#### Stated problem:
Copy exactly, and only, the lines between the start of the entries below and the line containing "SPOT_W = 95.0", both inclusive. Omit pictures.

<<<<

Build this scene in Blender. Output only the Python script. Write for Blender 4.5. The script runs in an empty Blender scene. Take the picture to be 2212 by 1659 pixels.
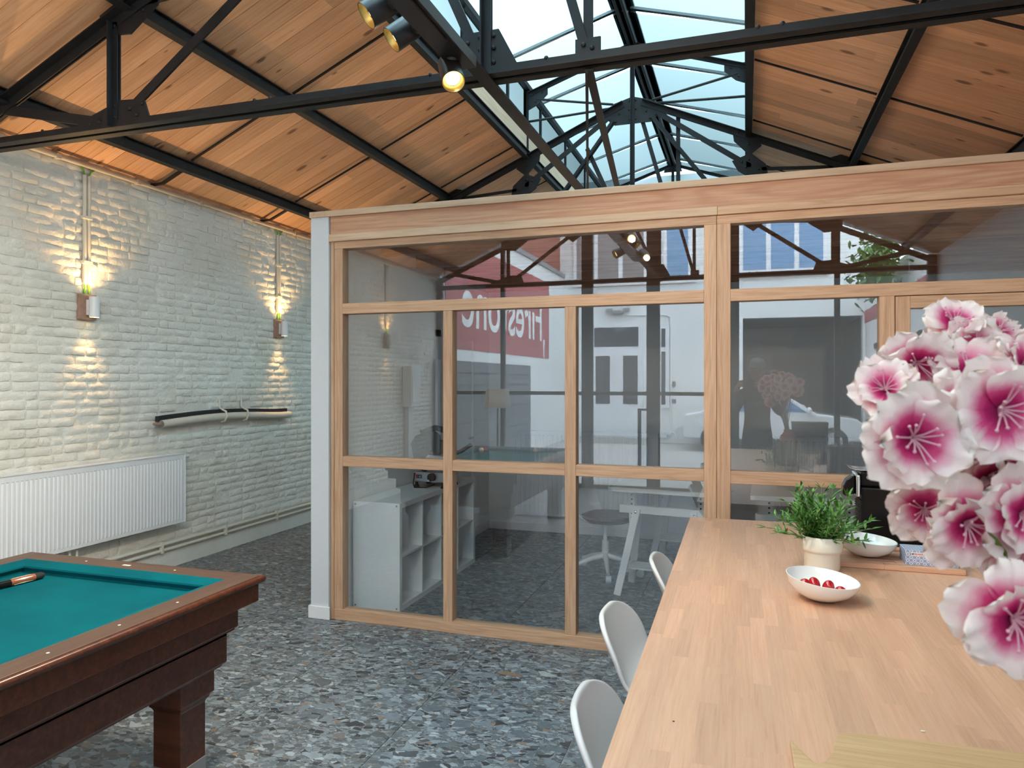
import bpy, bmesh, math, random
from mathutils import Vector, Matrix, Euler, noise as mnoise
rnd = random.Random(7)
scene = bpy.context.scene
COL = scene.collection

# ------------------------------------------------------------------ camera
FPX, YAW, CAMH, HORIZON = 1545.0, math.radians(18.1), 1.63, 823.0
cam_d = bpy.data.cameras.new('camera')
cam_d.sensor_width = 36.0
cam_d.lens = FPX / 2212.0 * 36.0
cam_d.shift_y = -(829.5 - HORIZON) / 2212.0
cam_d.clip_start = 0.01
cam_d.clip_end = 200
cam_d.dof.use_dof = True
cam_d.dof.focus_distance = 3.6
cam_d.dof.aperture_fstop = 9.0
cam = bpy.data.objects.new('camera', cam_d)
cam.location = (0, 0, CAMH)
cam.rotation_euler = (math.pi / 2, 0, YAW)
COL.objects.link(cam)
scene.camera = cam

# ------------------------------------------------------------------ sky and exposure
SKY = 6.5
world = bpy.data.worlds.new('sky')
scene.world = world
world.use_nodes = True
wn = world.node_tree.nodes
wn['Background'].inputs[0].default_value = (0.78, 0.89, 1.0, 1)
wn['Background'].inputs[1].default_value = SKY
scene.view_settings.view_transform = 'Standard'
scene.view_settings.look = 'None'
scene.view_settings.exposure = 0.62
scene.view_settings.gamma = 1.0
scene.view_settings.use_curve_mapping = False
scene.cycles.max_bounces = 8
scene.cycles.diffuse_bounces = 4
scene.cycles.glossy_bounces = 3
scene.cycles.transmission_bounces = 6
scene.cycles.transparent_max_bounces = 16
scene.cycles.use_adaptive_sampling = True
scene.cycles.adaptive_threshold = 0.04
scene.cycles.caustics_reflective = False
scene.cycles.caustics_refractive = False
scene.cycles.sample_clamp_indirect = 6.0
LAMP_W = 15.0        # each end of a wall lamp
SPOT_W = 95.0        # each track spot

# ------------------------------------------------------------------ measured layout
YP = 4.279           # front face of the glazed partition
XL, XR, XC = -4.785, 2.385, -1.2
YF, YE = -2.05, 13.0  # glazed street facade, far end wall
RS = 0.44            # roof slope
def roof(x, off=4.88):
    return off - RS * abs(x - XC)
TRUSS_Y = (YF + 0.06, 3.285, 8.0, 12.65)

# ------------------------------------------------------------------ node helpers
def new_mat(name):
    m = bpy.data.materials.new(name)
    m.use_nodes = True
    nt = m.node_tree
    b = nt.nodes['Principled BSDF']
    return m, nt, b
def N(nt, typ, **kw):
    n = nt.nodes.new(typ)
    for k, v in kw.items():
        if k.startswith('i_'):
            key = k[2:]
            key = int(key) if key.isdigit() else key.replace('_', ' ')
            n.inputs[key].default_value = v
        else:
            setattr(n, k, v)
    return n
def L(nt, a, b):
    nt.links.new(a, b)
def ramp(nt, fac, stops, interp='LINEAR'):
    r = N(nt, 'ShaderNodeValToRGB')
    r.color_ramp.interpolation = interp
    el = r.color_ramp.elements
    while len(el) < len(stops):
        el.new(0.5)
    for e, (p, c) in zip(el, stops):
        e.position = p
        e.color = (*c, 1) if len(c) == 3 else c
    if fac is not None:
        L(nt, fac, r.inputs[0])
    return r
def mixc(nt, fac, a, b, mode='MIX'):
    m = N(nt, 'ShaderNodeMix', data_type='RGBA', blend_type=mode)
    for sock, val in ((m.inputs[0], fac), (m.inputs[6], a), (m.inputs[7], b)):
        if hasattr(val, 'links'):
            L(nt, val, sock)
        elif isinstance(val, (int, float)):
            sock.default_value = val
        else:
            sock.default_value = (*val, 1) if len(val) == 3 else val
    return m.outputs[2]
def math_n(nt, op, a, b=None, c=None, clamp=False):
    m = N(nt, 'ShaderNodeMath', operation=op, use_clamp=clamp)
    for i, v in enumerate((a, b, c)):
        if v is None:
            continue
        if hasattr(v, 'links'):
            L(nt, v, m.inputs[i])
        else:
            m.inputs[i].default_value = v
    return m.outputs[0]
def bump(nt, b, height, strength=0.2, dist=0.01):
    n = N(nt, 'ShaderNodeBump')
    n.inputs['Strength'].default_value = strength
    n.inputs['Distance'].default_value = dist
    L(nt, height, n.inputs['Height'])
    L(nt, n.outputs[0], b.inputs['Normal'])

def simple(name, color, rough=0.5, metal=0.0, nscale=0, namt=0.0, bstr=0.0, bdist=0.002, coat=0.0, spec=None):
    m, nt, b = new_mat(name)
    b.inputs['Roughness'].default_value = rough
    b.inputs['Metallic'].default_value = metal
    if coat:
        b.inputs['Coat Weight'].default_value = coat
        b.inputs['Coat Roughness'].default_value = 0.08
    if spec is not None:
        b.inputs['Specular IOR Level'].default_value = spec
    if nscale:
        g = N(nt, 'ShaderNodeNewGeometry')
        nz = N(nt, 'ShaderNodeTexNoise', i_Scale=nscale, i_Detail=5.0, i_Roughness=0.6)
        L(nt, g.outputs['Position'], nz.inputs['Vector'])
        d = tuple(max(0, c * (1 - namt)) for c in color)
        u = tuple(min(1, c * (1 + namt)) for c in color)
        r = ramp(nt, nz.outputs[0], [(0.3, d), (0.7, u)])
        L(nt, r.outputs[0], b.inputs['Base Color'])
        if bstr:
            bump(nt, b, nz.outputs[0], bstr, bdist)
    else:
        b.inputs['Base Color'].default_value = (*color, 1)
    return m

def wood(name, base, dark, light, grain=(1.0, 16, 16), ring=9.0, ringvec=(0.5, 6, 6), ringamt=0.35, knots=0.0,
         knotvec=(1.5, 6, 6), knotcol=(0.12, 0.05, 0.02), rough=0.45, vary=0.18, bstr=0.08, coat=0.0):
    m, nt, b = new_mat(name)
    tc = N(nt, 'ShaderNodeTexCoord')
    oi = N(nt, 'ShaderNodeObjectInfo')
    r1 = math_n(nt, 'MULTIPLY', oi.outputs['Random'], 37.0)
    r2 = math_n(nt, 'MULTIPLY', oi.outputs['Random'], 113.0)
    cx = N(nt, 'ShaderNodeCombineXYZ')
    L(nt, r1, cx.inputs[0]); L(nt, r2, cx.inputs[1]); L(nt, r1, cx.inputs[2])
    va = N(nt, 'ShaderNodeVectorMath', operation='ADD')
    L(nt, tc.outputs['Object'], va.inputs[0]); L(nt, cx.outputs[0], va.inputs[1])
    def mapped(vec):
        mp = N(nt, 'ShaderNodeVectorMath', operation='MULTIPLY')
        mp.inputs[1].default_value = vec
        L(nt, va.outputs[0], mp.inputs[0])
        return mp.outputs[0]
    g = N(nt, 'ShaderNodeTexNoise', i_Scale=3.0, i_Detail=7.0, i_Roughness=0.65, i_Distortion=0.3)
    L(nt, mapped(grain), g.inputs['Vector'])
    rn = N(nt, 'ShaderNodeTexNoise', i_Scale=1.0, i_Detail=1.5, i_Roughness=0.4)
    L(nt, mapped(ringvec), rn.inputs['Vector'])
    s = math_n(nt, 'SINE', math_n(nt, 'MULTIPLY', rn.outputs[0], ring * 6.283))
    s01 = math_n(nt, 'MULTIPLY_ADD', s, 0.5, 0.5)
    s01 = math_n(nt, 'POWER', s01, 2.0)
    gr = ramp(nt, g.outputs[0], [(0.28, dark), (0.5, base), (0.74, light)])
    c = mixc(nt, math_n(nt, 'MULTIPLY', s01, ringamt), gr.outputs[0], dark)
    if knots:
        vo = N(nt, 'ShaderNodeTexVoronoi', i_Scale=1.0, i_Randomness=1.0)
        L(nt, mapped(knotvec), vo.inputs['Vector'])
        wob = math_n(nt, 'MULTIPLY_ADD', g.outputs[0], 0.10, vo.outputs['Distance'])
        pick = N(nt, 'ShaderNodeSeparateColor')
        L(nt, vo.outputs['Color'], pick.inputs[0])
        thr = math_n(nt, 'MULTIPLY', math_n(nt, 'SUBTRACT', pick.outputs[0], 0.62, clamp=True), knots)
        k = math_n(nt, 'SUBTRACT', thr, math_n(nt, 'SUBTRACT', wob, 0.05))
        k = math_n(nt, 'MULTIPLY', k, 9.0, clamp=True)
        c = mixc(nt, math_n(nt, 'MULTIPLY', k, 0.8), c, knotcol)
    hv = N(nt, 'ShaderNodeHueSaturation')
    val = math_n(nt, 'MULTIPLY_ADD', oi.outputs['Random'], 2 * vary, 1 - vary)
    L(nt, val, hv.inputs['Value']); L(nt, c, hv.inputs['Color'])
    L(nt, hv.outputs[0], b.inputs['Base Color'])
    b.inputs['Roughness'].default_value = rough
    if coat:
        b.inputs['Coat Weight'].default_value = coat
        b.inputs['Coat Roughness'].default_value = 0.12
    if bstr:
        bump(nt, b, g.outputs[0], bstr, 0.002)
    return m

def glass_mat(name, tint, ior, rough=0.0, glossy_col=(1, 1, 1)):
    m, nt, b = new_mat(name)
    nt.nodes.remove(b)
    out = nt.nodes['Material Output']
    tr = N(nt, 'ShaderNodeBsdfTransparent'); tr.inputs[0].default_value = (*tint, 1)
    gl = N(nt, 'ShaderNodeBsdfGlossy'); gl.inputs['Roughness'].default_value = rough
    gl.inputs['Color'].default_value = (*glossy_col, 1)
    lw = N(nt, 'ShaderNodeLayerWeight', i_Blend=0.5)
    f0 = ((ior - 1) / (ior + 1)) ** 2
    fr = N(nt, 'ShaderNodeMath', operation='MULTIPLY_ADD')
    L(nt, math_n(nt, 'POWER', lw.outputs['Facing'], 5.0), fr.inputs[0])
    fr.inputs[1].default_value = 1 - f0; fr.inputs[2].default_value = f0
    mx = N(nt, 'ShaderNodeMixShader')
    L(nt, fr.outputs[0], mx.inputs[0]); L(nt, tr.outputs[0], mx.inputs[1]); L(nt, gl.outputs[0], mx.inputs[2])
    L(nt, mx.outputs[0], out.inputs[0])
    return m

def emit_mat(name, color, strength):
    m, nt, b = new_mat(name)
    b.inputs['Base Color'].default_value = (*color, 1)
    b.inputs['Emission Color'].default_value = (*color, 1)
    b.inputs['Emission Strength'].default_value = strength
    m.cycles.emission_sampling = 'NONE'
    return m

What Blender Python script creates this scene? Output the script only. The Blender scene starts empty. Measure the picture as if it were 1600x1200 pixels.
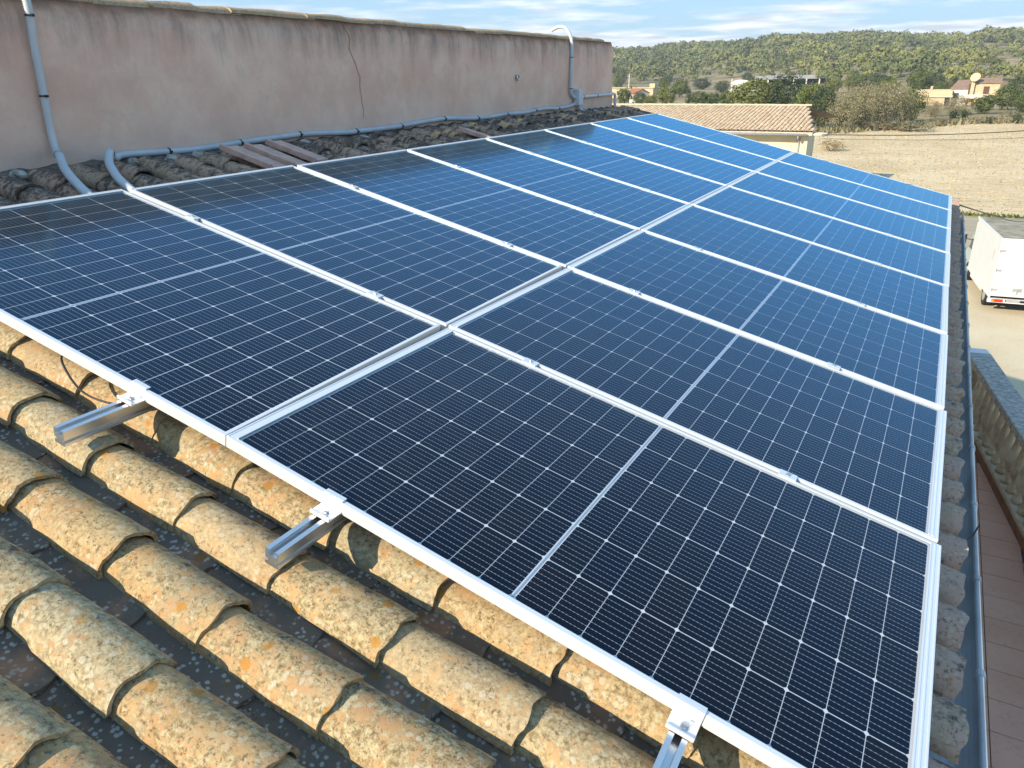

>>>>

#### Solution to the problem:
Build this scene in Blender. Output only the Python script. Write for Blender 4.5. The script runs in an empty Blender scene. Take the picture to be 2212 by 1659 pixels.
import bpy, bmesh, math, random
from mathutils import Vector, Matrix, Euler, noise as mnoise
rnd = random.Random(7)
scene = bpy.context.scene
COL = scene.collection

# ------------------------------------------------------------------ camera
FPX, YAW, CAMH, HORIZON = 1545.0, math.radians(18.1), 1.63, 823.0
cam_d = bpy.data.cameras.new('camera')
cam_d.sensor_width = 36.0
cam_d.lens = FPX / 2212.0 * 36.0
cam_d.shift_y = -(829.5 - HORIZON) / 2212.0
cam_d.clip_start = 0.01
cam_d.clip_end = 200
cam_d.dof.use_dof = True
cam_d.dof.focus_distance = 3.6
cam_d.dof.aperture_fstop = 9.0
cam = bpy.data.objects.new('camera', cam_d)
cam.location = (0, 0, CAMH)
cam.rotation_euler = (math.pi / 2, 0, YAW)
COL.objects.link(cam)
scene.camera = cam

# ------------------------------------------------------------------ sky and exposure
SKY = 6.5
world = bpy.data.worlds.new('sky')
scene.world = world
world.use_nodes = True
wn = world.node_tree.nodes
wn['Background'].inputs[0].default_value = (0.78, 0.89, 1.0, 1)
wn['Background'].inputs[1].default_value = SKY
scene.view_settings.view_transform = 'Standard'
scene.view_settings.look = 'None'
scene.view_settings.exposure = 0.62
scene.view_settings.gamma = 1.0
scene.view_settings.use_curve_mapping = False
scene.cycles.max_bounces = 8
scene.cycles.diffuse_bounces = 4
scene.cycles.glossy_bounces = 3
scene.cycles.transmission_bounces = 6
scene.cycles.transparent_max_bounces = 16
scene.cycles.use_adaptive_sampling = True
scene.cycles.adaptive_threshold = 0.04
scene.cycles.caustics_reflective = False
scene.cycles.caustics_refractive = False
scene.cycles.sample_clamp_indirect = 6.0
LAMP_W = 15.0        # each end of a wall lamp
SPOT_W = 95.0        # each track spot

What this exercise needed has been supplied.